La politique publique de l’apprentissage et de la formation professionnelle a été profondément transformée par la loi du 5 septembre 2018 pour "la liberté de choisir son avenir professionnel". L’objectif affiché était d’en rationaliser l’organisation et d’en favoriser le développement, grâce notamment à des dispositifs de formation et d’apprentissage rénovés. L’Inspection générale des affaires sociales (Igas) et l’Inspection générale des finances (IGF) viennent de publier un rapport sur "les conséquences financières de la réforme sur le financement de la formation professionnelle et de l’apprentissage" de 2018. Qu’en est-il ?

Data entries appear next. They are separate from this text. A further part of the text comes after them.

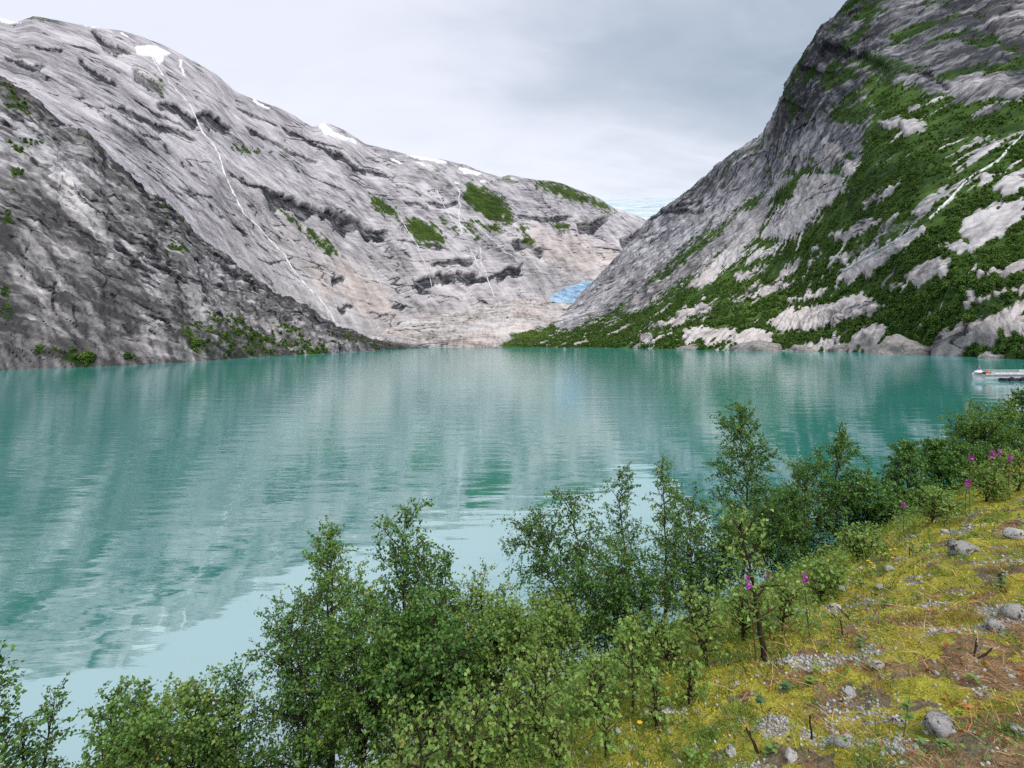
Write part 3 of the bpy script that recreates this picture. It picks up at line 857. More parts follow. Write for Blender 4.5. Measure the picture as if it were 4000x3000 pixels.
# ---- snow patches lying on the left mountain
snows = [
    ('large snow patch in the hollow at the top of the long waterfall', c1((600, 205), (690, 200), (775, 240), (735, 262), (735, 285), (705, 298), (690, 262), (640, 252), (612, 248))),
    ('thin strip of snow along the crest, left of the long waterfall', c1((340, 96), (400, 104), (465, 122), (440, 130), (370, 118))),
    ('short snow streak above the black overhang on the crest', c1((528, 138), (560, 146), (592, 176), (570, 172), (540, 156))),
    ('small snow tongue in the gully right of the main waterfall', c1((796, 258), (820, 270), (818, 300), (836, 340), (815, 340), (800, 300))),
    ('snow patch on the skyline at the far left edge', c1((-30, 66), (20, 78), (90, 100), (110, 86), (96, 112), (0, 104))),
    ('snow streak on the middle of the ridge line above the slabs', c1((1120, 428), (1170, 462), (1222, 488), (1200, 494), (1130, 462))),
    ('wide snow field in the dip of the middle ridge', c1((1410, 560), (1450, 545), (1500, 590), (1602, 628), (1602, 650), (1490, 615), (1440, 600))),
    ('narrow snow band low on the ridge right of the dip', c2((330, 178), (380, 190), (436, 222), (420, 230), (360, 205))),
    ('long snow band just under the central skyline', c2((405, 145), (520, 165), (640, 185), (700, 205), (715, 222), (650, 220), (590, 205), (500, 190))),
    ('slanting snow patch below the long central band', c2((490, 200), (560, 210), (590, 246), (560, 240), (520, 222))),
    ('bright forked snow patch below the central summit', c2((755, 236), (810, 242), (850, 250), (935, 286), (900, 296), (850, 286), (810, 292), (795, 270))),
    ('small snow bar right of the forked patch', c2((890, 316), (930, 322), (958, 334), (910, 340))),
    ('snow sliver beside the start of the central stream', c2((720, 326), (760, 334), (805, 352), (770, 352))),
    ('tiny snow bank left at the foot of the pale slabs', c2((240, 1196), (275, 1205), (312, 1245), (290, 1252), (260, 1230))),
    ('faint snow fleck near the far rounded summit', c2((1070, 300), (1100, 303), (1150, 318), (1110, 320))),
]
wx, wy = B.px + 9 * fbm(B.px / 22, B.py / 14, 1.5, 4, .6), B.py + 7 * fbm(B.px / 22, B.py / 14, 8.5, 4, .6)
for lab, p in snows:
    m, sdist = poly_mask(wx, wy, p, 3)
    r = B.drape((sdist > .5) & (B.v < 1.02) & (B.v > .01), 1.3)
    if r is None:
        continue
    o = add_obj('snow_patch', np_mesh('snow_patch', r[0], r[1], M['snow'], True))
    tag(o, lab, 'snow patch', 'snow patches on the left mountain')


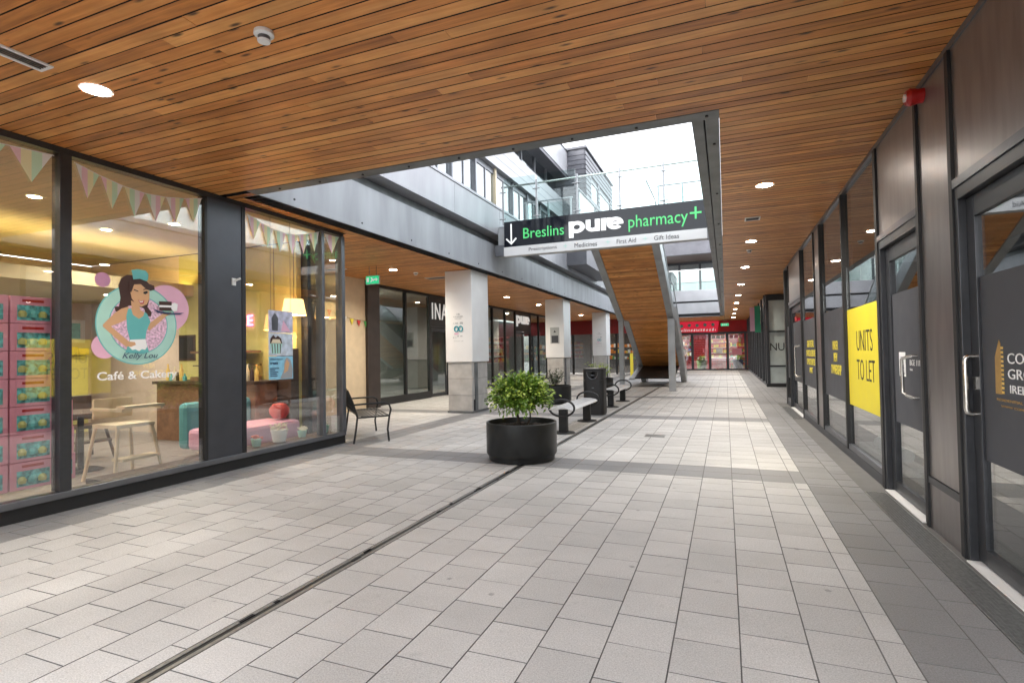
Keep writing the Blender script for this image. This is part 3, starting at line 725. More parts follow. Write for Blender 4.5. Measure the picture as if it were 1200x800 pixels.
def exit_sign(x, y, z, label, w=.36):
    t = thing('exit_sign', label, 'exit sign', (x, y, z), 'green exit signs')
    B('housing', M_WHITE, t, x-w/2, x+w/2, y-.02, y+.02, z, z+.19)
    B('lit_face', emit("green exit face", (.02, .34, .15), .22), t, x-w/2+.008, x+w/2-.008, y-.024, y-.0205, z+.008, z+.182)
    F = Vector((x, y-.0245, z)); Nn = Vector((0, -1, 0)); mb = MB()
    mb.prism([(-.15, .05), (-.09, .05), (-.09, .15), (-.15, .15)], F, XP, ZP, Nn, .002)
    mb.prism([(.02, .085), (.10, .085), (.10, .06), (.15, .10), (.10, .14), (.10, .115), (.02, .115)], F, XP, ZP, Nn, .002)
    mb.prism([(-.05, .05), (-.03, .04), (0, .09), (.02, .06), (.035, .065), (.01, .13), (-.02, .155), (-.035, .14), (-.02, .11)], F, XP, ZP, Nn, .002)
    mb.build('pictogram', M_WSIGN, t)
    MB().box(x-.1, x-.09, y-.005, y+.005, z+.19, ZC-.002).box(x+.09, x+.1, y-.005, y+.005, z+.19, ZC-.002).build('hanger', M_ALU, t)
exit_sign(-7.35, 10.05, 3.02, 'green running man exit sign hanging over the bench corner')
exit_sign(-.1+.1, 38.8, 3.0, 'small green and white exit sign beside the red fascia at the far end', .5)
# alarm sounder
t = thing('alarm_sounder', 'red fire alarm sounder high on the right wall corner', 'alarm', (1.40, 4.93, 3.33))
MB().tube([(1.448, 4.93, 3.31), (1.40, 4.93, 3.31)], .055, 16).build('base', M_RED, t)
MB().tube([(1.40, 4.93, 3.31), (1.36, 4.93, 3.31), (1.335, 4.93, 3.31)], [.06, .066, .05], 18).build('horn', M_RED, t, smooth=True)
MB().tube([(1.336, 4.93, 3.31), (1.325, 4.93, 3.31)], .03, 12).build('lens', M_WHITE, t)

# ================================================================== RIGHT VACANT UNIT
RX = 1.45
RN = Vector((-1, 0, 0)); RU = Vector((0, -1, 0))     # text reads towards the camera
vu = thing('vacant_shopfront', 'dark framed glass shopfront with yellow to let poster and slate window film', 'shopfront', (RX, 8, 0))
B('plinth', M_PANEL, vu, RX-.01, RX+.12, 6.39, 12.2, .0, .105)
MB().box(RX-.012, RX+.12, 14.47, 15.4, 0, .105).build('plinth', M_PANEL, vu)
B('head_rail', M_ALU, vu, RX-.012, RX+.1, -2.5, 15.4, 3.385, ZC-.002)
def mull(y0, y1, z0=0.0, z1=3.384, m=M_FRAMEB, proud=.02): return B('mullion', m, vu, RX-proud, RX+.1, y0, y1, z0+.106 if 6.39 < y0 < 12.2 else z0+.001, z1)
for y0, y1 in ((4.40, 4.455), (5.075, 5.125), (6.30, 6.385), (8.02, 8.085), (9.80, 9.86), (10.42, 10.48), (12.2, 12.27), (14.4, 14.46), (15.2, 15.4), (1.4, 1.46)): mull(y0, y1)
for y0, y1 in ((4.457, 5.073), (9.862, 10.418)):
    B('bronze_panel', M_BRONZE, vu, RX, RX+.04, y0, y1, .40 if y0 < 6 else .107, 3.384, bev=.004)
B('lower_panel', M_BRONZE, vu, RX-.004, RX+.04, 4.457, 5.073, .003, .345); B('panel_rail', M_FRAME, vu, RX-.014, RX+.04, 4.457, 5.073, .347, .398)
def pane(y0, y1, vz=(.68, 1.95), film=M_VINYL):
    MB().box(RX-.008, RX+.06, y0, y1, .107, .17).build('sill', M_ALU, vu, bev=.004)
    B('glass_pane', M_GLASSR, vu, RX+.02, RX+.03, y0, y1, .171, 3.384)
    f = B('window_film', film, vu, RX+.0175, RX+.0195, y0+.01, y1-.01, vz[0], vz[1]); return f
f1 = pane(6.387, 8.018, (.68, 1.88), M_YELLOW); f2 = pane(8.087, 9.798); f3 = pane(10.482, 12.198); f4 = pane(14.462, 15.198)
def rtext(s, mat, par, yl, yr, z0, z1, xx=None, **kw):
    return text(s, mat, par, (-yl, -yr, z0, z1), (xx if xx is not None else RX+.0172, 0, 0), RU, ZP, RN, .002, **kw)
rtext("UNITS", M_INK, f1, 7.52, 6.77, 1.36, 1.60, bold=-.008); rtext("TO LET", M_INK, f1, 7.54, 6.70, 1.02, 1.26, bold=-.008)
for s, a, b, c, d in (("UNDER", 9.08, 8.68, 1.37, 1.50), ("NEW", 9.02, 8.74, 1.20, 1.33), ("OWNERSHIP", 9.24, 8.48, 1.02, 1.16)): rtext(s, M_YELP, f2, a, b, c, d, bold=.02)
for s, a, b, c, d in (("GREAT RETAIL", 11.72, 10.9, 1.42, 1.55), ("OFFICE & LEISURE", 11.85, 10.75, 1.25, 1.37), ("OPPORTUNITIES", 11.8, 10.8, 1.09, 1.21), ("AWAIT", 11.5, 11.1, .94, 1.05)): rtext(s, M_YELP, f3, a, b, c, d, bold=.02)
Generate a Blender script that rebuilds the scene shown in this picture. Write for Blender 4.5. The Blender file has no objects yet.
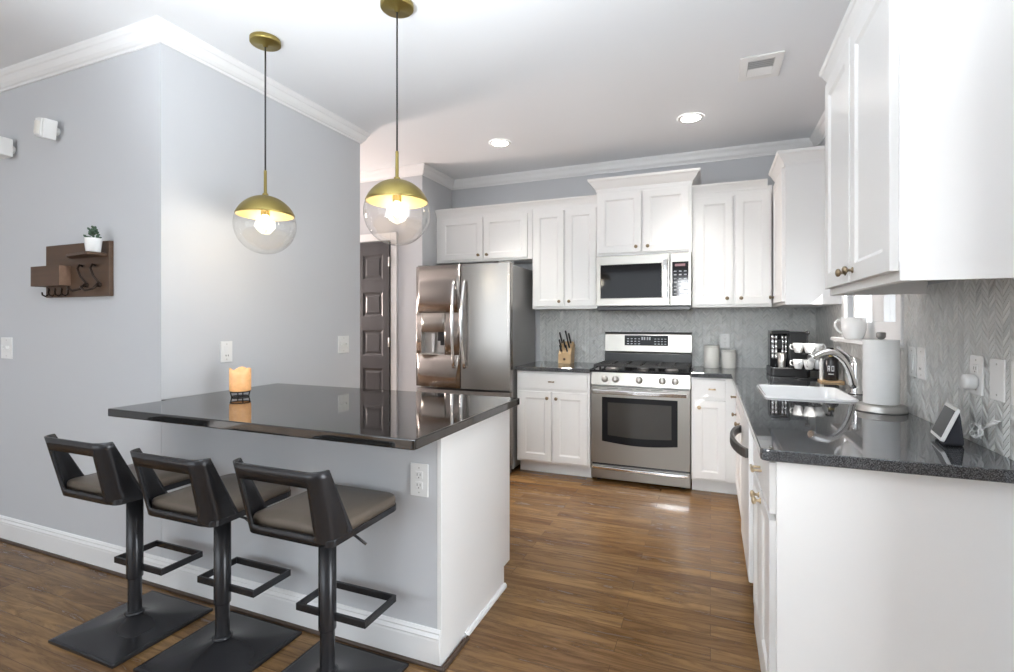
import bpy, bmesh, math, random
from mathutils import Vector, Matrix

random.seed(7)
SC = bpy.context.scene
COL = SC.collection
PI = math.pi

# ------------------------------------------------------------------ camera, world, sun, big lights, exposure
cam_d = bpy.data.cameras.new('camera')
cam_d.sensor_fit = 'HORIZONTAL'
cam_d.sensor_width = 36.0
cam_d.lens = 503.26 / 1014 * 36.0
cam_d.shift_y = -14.5 / 1014
cam_d.clip_start = 0.05
cam = bpy.data.objects.new('camera', cam_d)
COL.objects.link(cam)
cam.location = (0, 0, 1.298)
cam.rotation_euler = (PI / 2, 0, 0.384)
SC.camera = cam

SC.view_settings.view_transform = 'Standard'
SC.view_settings.look = 'None'
SC.view_settings.gamma = 1.0
SC.view_settings.use_curve_mapping = False
SC.view_settings.exposure = 0.47

world = bpy.data.worlds.new('daylight')
SC.world = world
world.use_nodes = True
wn = world.node_tree.nodes
wbg = wn['Background']
wbg.inputs['Color'].default_value = (0.86, 0.935, 1.0, 1)
wbg.inputs['Strength'].default_value = 2.3


def light(name, kind, loc, energy, color=(1, 1, 1), rot=None, target=None, size=None, size_y=None, angle=None, spread=None):
    d = bpy.data.lights.new(name, kind)
    d.energy = energy
    d.color = color
    if kind == 'AREA':
        d.shape = 'RECTANGLE'
        d.size = size
        d.size_y = size_y or size
        if spread:
            d.spread = spread
    if kind == 'SUN' and angle:
        d.angle = angle
    if kind in ('POINT', 'SPOT') and size:
        d.shadow_soft_size = size
    o = bpy.data.objects.new(name, d)
    COL.objects.link(o)
    o.location = loc
    if target is not None:
        v = Vector(target) - Vector(loc)
        o.rotation_euler = v.to_track_quat('-Z', 'Y').to_euler()
    elif rot:
        o.rotation_euler = rot
    return o


# sun comes over the neighbour's yard through the window above the sink
light('sun', 'SUN', (5, -2, 7), 10.0, (1.0, 0.97, 0.93), target=(5 - 0.60, -2 + 0.68, 7 - 0.62), angle=0.01)
# area lights added in unseen openings, standing in for daylight there
light('side_fill', 'AREA', (2.56, 0.80, 1.19), 54, (0.90, 0.955, 1.0), target=(-3, 0.80, 1.19), size=1.2, size_y=2.05)
light('rear_fill', 'AREA', (-2.75, -3.97, 1.4), 7, (0.90, 0.955, 1.0), target=(-2.75, 3, 1.4), size=4.4, size_y=2.1)
# fill lights added behind the camera and aimed up to brighten the ceiling
for fxy, tx, fe in (((-1.45, -0.35), -1.15, 27), ((-0.30, -0.45), -0.60, 24)):
    light('ceiling_fill', 'AREA', (*fxy, 1.0), fe, (0.87, 0.94, 1.0), target=(tx, 0.62, 2.77), size=0.5, spread=math.radians(92 if fe > 20 else 78))
light('kitchen_fill', 'AREA', (-0.25, -0.5, 1.75), 3.3, (0.93, 0.97, 1.0), target=(-0.45, 4.3, 0.85), size=0.5, spread=math.radians(44))  # added fill light aimed at the back of the kitchen
light('hall_fill', 'AREA', (-5.2, 3.62, 1.5), 62, (1.0, 0.84, 0.76), target=(-2.5, 3.80, 1.5), size=0.5, size_y=0.5)  # unseen warm fill light added down the hall


# ------------------------------------------------------------------ materials
def nmat(name):
    m = bpy.data.materials.new(name)
    m.use_nodes = True
    nt = m.node_tree
    return m, nt, nt.nodes['Principled BSDF']


def link(nt, a, b):
    nt.links.new(a, b)


def mat(name, color, rough=0.5, metal=0.0, vary=0.04, scale=6.0, bump=0.0, spec=None, emit=None, emit_s=0.0, trans=0.0, coat=0.0, sub=0.0):
    m, nt, b = nmat(name)
    N = nt.nodes
    tc = N.new('ShaderNodeTexCoord')
    no = N.new('ShaderNodeTexNoise')
    no.inputs['Scale'].default_value = scale
    no.inputs['Detail'].default_value = 3
    link(nt, tc.outputs['Object'], no.inputs['Vector'])
    mx = N.new('ShaderNodeMix')
    mx.data_type = 'RGBA'
    c = color
    mx.inputs['A'].default_value = (*[x * (1 - vary) for x in c], 1)
    mx.inputs['B'].default_value = (*[min(1, x * (1 + vary)) for x in c], 1)
    link(nt, no.outputs['Fac'], mx.inputs['Factor'])
    link(nt, mx.outputs['Result'], b.inputs['Base Color'])
    b.inputs['Roughness'].default_value = rough
    b.inputs['Metallic'].default_value = metal
    if spec is not None:
        b.inputs['Specular IOR Level'].default_value = spec
    if trans:
        b.inputs['Transmission Weight'].default_value = trans
    if coat:
        b.inputs['Coat Weight'].default_value = coat
        b.inputs['Coat Roughness'].default_value = 0.08
    if sub:
        b.inputs['Subsurface Weight'].default_value = sub
        b.inputs['Subsurface Scale'].default_value = 0.02
    if emit:
        b.inputs['Emission Color'].default_value = (*emit, 1)
        b.inputs['Emission Strength'].default_value = emit_s
    if bump:
        bp = N.new('ShaderNodeBump')
        bp.inputs['Strength'].default_value = bump
        bp.inputs['Distance'].default_value = 0.002
        n2 = N.new('ShaderNodeTexNoise')
        n2.inputs['Scale'].default_value = scale * 40
        link(nt, tc.outputs['Object'], n2.inputs['Vector'])
        link(nt, n2.outputs['Fac'], bp.inputs['Height'])
        link(nt, bp.outputs['Normal'], b.inputs['Normal'])
    return m


def stretched(name, c1, c2, rough, metal, sc, rvar=0.0, bump=0.0, dist=0.001):
    """noise stretched along one axis: brushed metal, wood grain"""
    m, nt, b = nmat(name)
    N = nt.nodes
    tc = N.new('ShaderNodeTexCoord')
    mp = N.new('ShaderNodeMapping')
    mp.inputs['Scale'].default_value = sc
    no = N.new('ShaderNodeTexNoise')
    no.inputs['Scale'].default_value = 1.0
    no.inputs['Detail'].default_value = 5
    link(nt, tc.outputs['Object'], mp.inputs['Vector'])
    link(nt, mp.outputs['Vector'], no.inputs['Vector'])
    mx = N.new('ShaderNodeMix')
    mx.data_type = 'RGBA'
    mx.inputs['A'].default_value = (*c1, 1)
    mx.inputs['B'].default_value = (*c2, 1)
    link(nt, no.outputs['Fac'], mx.inputs['Factor'])
    link(nt, mx.outputs['Result'], b.inputs['Base Color'])
    b.inputs['Metallic'].default_value = metal
    mr = N.new('ShaderNodeMapRange')
    mr.inputs['To Min'].default_value = rough - rvar
    mr.inputs['To Max'].default_value = rough + rvar
    link(nt, no.outputs['Fac'], mr.inputs['Value'])
    link(nt, mr.outputs['Result'], b.inputs['Roughness'])
    if bump:
        bp = N.new('ShaderNodeBump')
        bp.inputs['Strength'].default_value = bump
        bp.inputs['Distance'].default_value = dist
        link(nt, no.outputs['Fac'], bp.inputs['Height'])
        link(nt, bp.outputs['Normal'], b.inputs['Normal'])
    return m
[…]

Le déficit de France Compétences
France compétences, nouvel établissement public administratif créé au 1er janvier 2019 par regroupement de quatre institutions préexistantes, est devenue l’autorité nationale de financement et de régulation de la formation professionnelle et de l’apprentissage. Elle est chargée de la répartition des ressources et du financement des dispositifs de formation. Elle finance des dispositifs par l’intermédiaire d’acteurs tels que les opérateurs de compétences (Opco) et la Caisse des dépôts et consignations (CDC). Elle a également pour mission de favoriser l’émergence des bons prix de marché, notamment par la régulation des niveaux de prise en charge des contrats d’apprentissage. France compétences est enfin chargée de contribuer à l’amélioration de la qualité de l’offre de formation, notamment par la gestion du répertoire national des certifications professionnelles (RNCP).
On estime néanmoins que l’année 2020 sera marquée par un solde de trésorerie négatif de 1,5 milliard d’euros et d’un besoin de financement d’environ 260 millions d’euros. Des mesures proposées par le rapport devraient permettre de répondre à ce besoin urgent de financement. Malgré tout, le bilan comptable de France compétences devrait faire état d’un résultat négatif de 5,4 milliards d’euros, intégrant la reprise du stock des contrats d’apprentissage.
L’argent public au secours de l’apprentissage
750 millions d’euros ont été fléchés vers France compétences dans le cadre du plan de relance. Cette somme permettra aux opérateurs de compétences de garantir la prise en charge des frais de formation des apprentis dans les CFA et de soutenir la politique de l’apprentissage dans le contexte de crise.
Après un premier emprunt de plus de 400 millions d’euros, France compétences avait validé un nouvel emprunt de 1,5 milliard pour garantir les deux exercices 2020 et 2021…
Des économies au détriment de la formation initiale !
Les auteurs proposent donc 20 mesures d’économies pour une réforme de l’apprentissage. Les propositions du rapport sont de 3 ordres :
- régulation des niveaux de prise en charge ;
- modification du financement des opérateurs de compétences (OPCO) ;
- mesures budgétaires.
Malgré des mesures d’urgence, à plus long terme, l’équilibre financier de la réforme demeure incertain. Il pourrait s’améliorer grâce à plusieurs facteurs de rééquilibrage notamment liés à une baisse des coûts moyens de formation des apprentis et des salariés et à la meilleure employabilité des personnes formées.
L’une des principales inquiétudes réside dans les mesures de transfert de crédits budgétaires et notamment le "déport attendu d’une partie des effectifs scolaires vers l’apprentissage", par redéploiement principalement depuis le budget de l’Éducation nationale. En clair, il s’agit de transferts budgétaires annuels de l’ordre de 160 millions d’euros, soit l’équivalent de 1 850 temps pleins (ETP). Pour parvenir à cette évaluation, le rapport a estimé le nombre d’élèves par enseignant et le nombre d’ETP d’enseignants susceptibles d’être libérés par le transfert d’élèves du secondaire vers l’apprentissage...
L’avis du SE-Unsa
Développer l’apprentissage ne doit pas se faire à n’importe quel prix.
La crise sanitaire a rendu la situation particulièrement tendue mais il ne s’agirait pas de démanteler méthodiquement la formation initiale sur les niveaux CAP et Bac pro pour sauver une voie de formation qui peine à s’imposer depuis une quinzaine d’années.
Les chiffres sont en trompe l’œil. En effet, les différents plans successifs ont vu une augmentation significative de l’apprentissage essentiellement dans les formations post-bac avec le concours des régions.
Pour le SE-Unsa, l’emploi doit être maintenu en voie professionnelle afin d’améliorer le taux d’encadrement et l’accompagnement des élèves les plus fragiles.
Enfin, le rôle et l’architecture de France compétences doivent être revus. Le déficit chronique de cet établissement ne saurait s’inscrire dans le temps au risque de mettre en péril la formation de nombreux jeunes.
Les difficultés qui s’annoncent montrent également les dérives de la libéralisation du marché de la formation. Une politique cohérente de l’offre globale de formation ne peut se tenir qu’avec des moyens à la hauteur et dans une logique de complémentarité.